Près de 20 milliards de dollars: voilà ce que les différents services de police ont coûté aux contribuables canadiens, en 2023, selon Statistique Canada. Aux yeux de chercheurs de l’Université d’Ottawa et de l’Université Carleton, toutefois, ces sommes astronomiques, qui ne cessent d’augmenter, n’ont que peu ou pas d’influence sur la criminalité au pays.
Ce point de vue, disent-ils, s’appuie sur une analyse d’études sur la criminalité réalisées au Royaume-Uni et aux États-Unis. Analyse qui permet de soutenir que « les investissements dans des programmes s’attaquant aux facteurs de risque permettent d’obtenir de meilleurs résultats que des innovations du côté de la lutte contre les problèmes ».
Toujours selon ces chercheurs, soit le professeur Irvin Waller et le doctorant Jeffrey Bradley, le budget des services policiers canadiens « a augmenté de 50% plus rapidement que l’inflation depuis 20 ans ». Pourtant, « le taux d’homicides est en hausse, ce qui alimente la peur; le nombre de crimes violents a lui aussi augmenté, pour atteindre le total d’il y a 20 ans », disent ces deux spécialistes.

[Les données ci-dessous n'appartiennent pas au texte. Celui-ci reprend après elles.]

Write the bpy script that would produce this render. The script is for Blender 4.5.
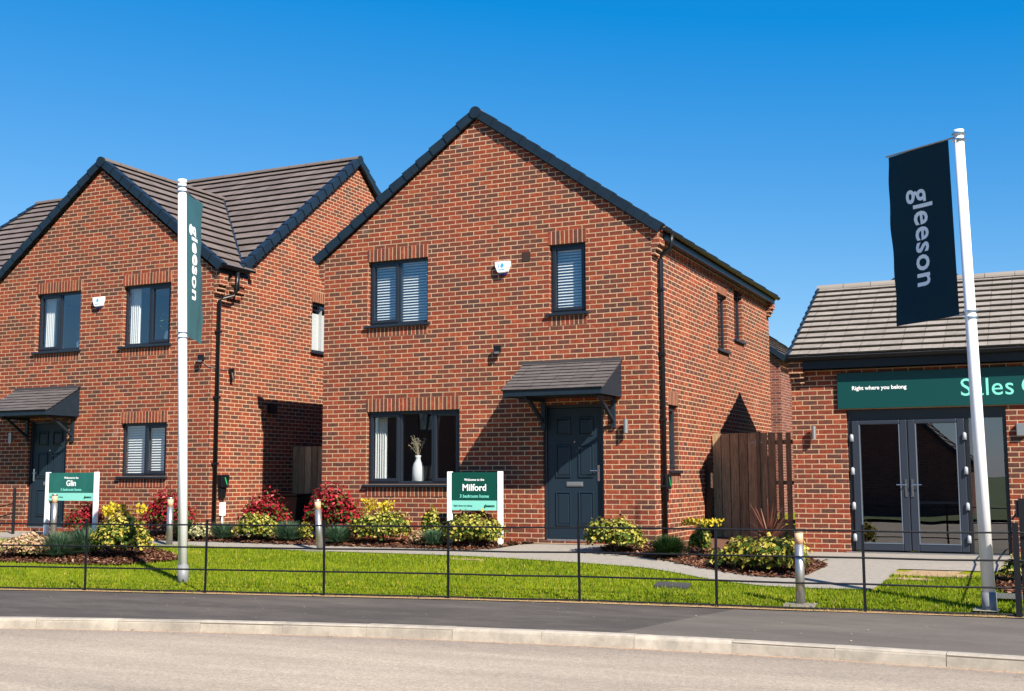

Et cela, c’est sans compter la violence qui frappe les populations autochtones, où le taux d’homicide « est six fois plus important que chez les Allochtones », ou encore le fait « qu’une femme sur trois sera victime d’une forme de violence, dans sa vie ».
Les auteurs des travaux rappellent également que « la majorité des budgets des services de police proviennent des taxes municipales », des dépenses « qui ont augmenté plus rapidement que les investissements dans les transports collectifs ou les services sociaux ».
Et si la part payée par les citoyens varie largement, par exemple de 496 $ par habitant, par année, à Vancouver, contre 217 $ par citoyen de Québec, il s’agit malgré tout de frais conséquents.
Les chercheurs s’appuient par ailleurs sur une étude, publiée en janvier de cette année dans Canadian Public Policy, pour soutenir « qu’il n’existe pas de corrélation constante entre les budgets de la police et le taux de criminalité au pays ».
L’exemple de Chicago, une ville possédant une population similaire à celle de Toronto, est frappant: la métropole américaine possède 13 000 policiers, contre 6000 pour la Ville Reine. Malgré tout, la Ville des Vents recense environ 600 meurtres par année, contre 70 dans la métropole ontarienne.
« L’augmentation du nombre de crimes violents, au Canada, se produit en parallèle de la croissance des budgets des services de police, et alors que les tribunaux croulent sous les dossiers et que les prisons débordent », écrivent MM. Waller et Bradley.
Intervenir en amont, plutôt que punir
En s’appuyant sur des données de 2008 publiées par le ministère de la Justice, les chercheurs ont mis à jours les conclusions de l’époque pour estimer que la criminalité entraîne des coûts sociaux et économiques de l’ordre de 22 milliards de dollars uniquement en termes de frais de fonctionnement de la justice, 68% de cette somme allant aux services de police.
Par ailleurs, les deux hommes jugent que les victimes subissent des pertes tangibles de 23 milliards en lien avec des dégâts liés à des propriétés et à la productivité, « et au moins de 100 milliards sous la forme de dégâts intangibles comme la douleur et la souffrance ».
Pour réduire ces montants colossaux, les chercheurs proposent d’intervenir en amont, notamment auprès des jeunes, sous la forme de programmes sociaux qui ont fait leurs preuves.
« Depuis un certain temps, des experts canadiens ont évoqué une étude de 2010 qui a révélé que pour chaque dollar dépensé dans des services de garde enrichis et des programmes destinés aux parents, la communauté obtenait des avantages avoisinant les sept dollars, sous la forme d’une criminalité et des coûts de justice réduits », écrivent-ils, avant d’affirmer « qu’il existe aujourd’hui des programmes avec des retours bien plus importants ».
« Les preuves le démontrent: améliorer la sécurité du public passe par des investissements intelligents qui réduisent le crime, plutôt qu’en augmentant les taxes afin de payer pour des programmes et des services qui n’atteignent pas cet objectif », affirment encore MM. Waller et Bradley.